In the summer of 2020, on the brink of a new conflict with Azerbaijan, official Yerevan escalated its grievances against Türkiye to a new pinnacle, as articulated by Armenian historian and diplomat Zhirayr Liparidian in his striking interview. Liparidian highlighted that "the Armenian president and prime minister made declarations on the anniversary of the Sèvres Peace Treaty, which could be construed as asserting territorial demands on Türkiye".
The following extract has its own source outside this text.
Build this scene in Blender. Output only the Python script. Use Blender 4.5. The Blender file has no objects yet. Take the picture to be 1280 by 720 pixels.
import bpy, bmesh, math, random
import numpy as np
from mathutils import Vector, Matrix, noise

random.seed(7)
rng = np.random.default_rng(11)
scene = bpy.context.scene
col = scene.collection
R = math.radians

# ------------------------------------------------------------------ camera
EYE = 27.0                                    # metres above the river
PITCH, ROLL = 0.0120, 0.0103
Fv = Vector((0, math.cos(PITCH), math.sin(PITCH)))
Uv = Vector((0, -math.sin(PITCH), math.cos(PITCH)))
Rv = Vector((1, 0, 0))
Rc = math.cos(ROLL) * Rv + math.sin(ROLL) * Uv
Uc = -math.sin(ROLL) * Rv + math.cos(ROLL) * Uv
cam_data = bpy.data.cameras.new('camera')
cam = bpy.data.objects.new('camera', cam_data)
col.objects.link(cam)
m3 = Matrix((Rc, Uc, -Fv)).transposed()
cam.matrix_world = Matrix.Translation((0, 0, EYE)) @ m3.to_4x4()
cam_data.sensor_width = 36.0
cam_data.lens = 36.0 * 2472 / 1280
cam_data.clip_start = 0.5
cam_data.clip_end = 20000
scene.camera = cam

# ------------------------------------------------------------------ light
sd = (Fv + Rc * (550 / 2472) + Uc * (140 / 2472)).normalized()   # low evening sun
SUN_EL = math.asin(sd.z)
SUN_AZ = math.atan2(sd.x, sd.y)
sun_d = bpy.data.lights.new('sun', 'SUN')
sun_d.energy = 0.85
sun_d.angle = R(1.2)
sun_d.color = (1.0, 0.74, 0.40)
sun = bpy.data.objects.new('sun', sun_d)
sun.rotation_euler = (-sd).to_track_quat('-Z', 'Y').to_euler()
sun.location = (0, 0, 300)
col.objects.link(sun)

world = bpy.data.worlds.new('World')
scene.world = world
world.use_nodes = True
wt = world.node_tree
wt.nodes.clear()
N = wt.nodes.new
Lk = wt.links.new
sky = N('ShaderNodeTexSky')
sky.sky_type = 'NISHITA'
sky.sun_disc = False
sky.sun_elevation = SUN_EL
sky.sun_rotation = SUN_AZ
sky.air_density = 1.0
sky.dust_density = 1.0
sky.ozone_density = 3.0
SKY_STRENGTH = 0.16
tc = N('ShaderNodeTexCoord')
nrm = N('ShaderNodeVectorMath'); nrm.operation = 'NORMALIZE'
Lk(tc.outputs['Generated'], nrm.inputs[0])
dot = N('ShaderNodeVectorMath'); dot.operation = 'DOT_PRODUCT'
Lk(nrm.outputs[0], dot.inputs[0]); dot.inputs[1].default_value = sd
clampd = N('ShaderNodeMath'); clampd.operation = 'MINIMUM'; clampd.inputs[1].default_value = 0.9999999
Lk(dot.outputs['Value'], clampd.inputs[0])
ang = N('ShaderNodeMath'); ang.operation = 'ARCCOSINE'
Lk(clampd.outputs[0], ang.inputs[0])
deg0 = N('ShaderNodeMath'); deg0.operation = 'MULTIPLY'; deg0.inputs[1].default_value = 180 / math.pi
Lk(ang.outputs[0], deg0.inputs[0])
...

During Armenia's tenure within the USSR, this subject remained confined to Armenian political spheres. Nevertheless, following Türkiye's NATO accession, discussions surrounding the "six vilayets," "Western Armenia," and the like were not prominently featured in the USSR. Nonetheless, such dialogues were not stifled in Armenia either. These fanciful notions resonated notably within the Armenian diaspora. With the dissolution of the USSR and the emergence of an independent Armenia, the landscape underwent a drastic transformation. As long as Armenia-Türkiye borders remained shut due to Armenian hostilities against Azerbaijan, claims on Eastern Anatolia receded into the background. Furthermore, during Levon Ter-Petrosyan's leadership in Yerevan, there was a calculated decision not to formally endorse a return to Sèvres Treaty boundaries, yet the issue lingered on the agenda.
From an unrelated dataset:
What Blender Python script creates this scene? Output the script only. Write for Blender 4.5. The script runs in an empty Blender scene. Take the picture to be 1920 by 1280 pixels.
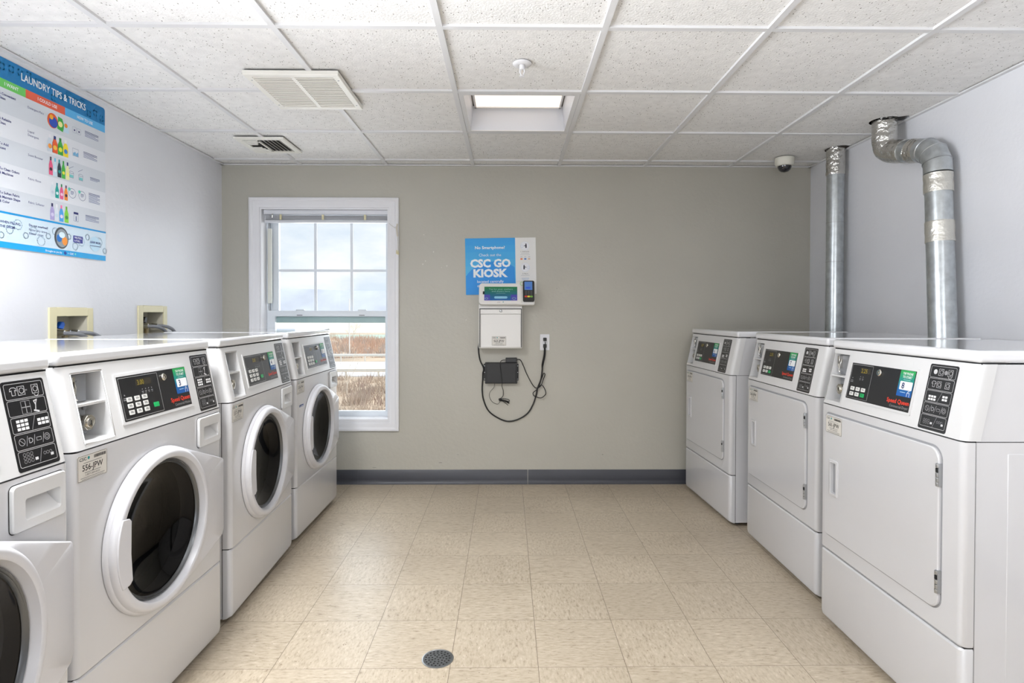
import bpy, bmesh, math, random
from mathutils import Vector, Matrix
random.seed(7)
PI = math.pi
SC = bpy.context.scene
COL = SC.collection

# ------------------------------------------------------------------ camera
cam_d = bpy.data.cameras.new('camera'); cam = bpy.data.objects.new('camera', cam_d); COL.objects.link(cam)
cam_d.sensor_width = 36; cam_d.lens = 1071.59/1920*36
cam_d.shift_x = (960-965.71)/1920; cam_d.shift_y = (601.17-640)/1920
cam_d.clip_start = 0.05; cam_d.clip_end = 5000
cam.matrix_world = (Matrix.Translation((0, 0, 1.2188)) @ Matrix.Rotation(-.0104, 4, 'Z') @ Matrix.Rotation(-.0125, 4, 'X')
                    @ Matrix.Rotation(-.0018, 4, 'Y') @ Matrix.Rotation(PI/2, 4, 'X'))
SC.camera = cam
SC.view_settings.view_transform = 'Standard'; SC.view_settings.look = 'None'
SC.view_settings.gamma = 1; SC.view_settings.use_curve_mapping = False
SC.view_settings.exposure = 0.0

# ------------------------------------------------------------------ world: bright overcast sky
W = bpy.data.worlds.new('sky'); SC.world = W; W.use_nodes = True
nt = W.node_tree; nt.nodes.clear()
wo = nt.nodes.new('ShaderNodeOutputWorld'); bg = nt.nodes.new('ShaderNodeBackground')
tc = nt.nodes.new('ShaderNodeTexCoord'); mp = nt.nodes.new('ShaderNodeMapping'); nz = nt.nodes.new('ShaderNodeTexNoise'); rp = nt.nodes.new('ShaderNodeValToRGB')
mp.inputs['Scale'].default_value = (1, 1, 2.6)
nz.inputs['Scale'].default_value = 5.0; nz.inputs['Detail'].default_value = 6; nz.inputs['Roughness'].default_value = .55
rp.color_ramp.elements[0].position = .36; rp.color_ramp.elements[0].color = (.72, .80, .90, 1)
rp.color_ramp.elements[1].position = .62; rp.color_ramp.elements[1].color = (1.0, 1.0, 1.0, 1)
nt.links.new(tc.outputs['Generated'], mp.inputs['Vector']); nt.links.new(mp.outputs[0], nz.inputs['Vector'])
nt.links.new(nz.outputs[0], rp.inputs[0]); nt.links.new(rp.outputs[0], bg.inputs[0]); nt.links.new(bg.outputs[0], wo.inputs[0])
bg.inputs[1].default_value = 1.12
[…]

Within Armenia, demands for Turkish territories have assumed a status akin to a national emblem. This dynamic fundamentally alters the tenor of negotiations between Türkiye and Armenia. Ankara, for logical reasons, insists on Yerevan acknowledging these demands before contemplating border reopening. Simultaneously, after decades of fervour, relinquishing the age-old aspiration of Armenian nationalists for Turkish lands poses a formidable challenge for the Yerevan leadership. This political maelstrom may prove more formidable than renouncing claims to Garabagh.

Regrettably, these circumstances imply that swift normalization remains unlikely. This impasse can be attributed to Yerevan's steadfast adherence to century-old dreams and illusions, fostering an environment where progress is hindered by historical reveries.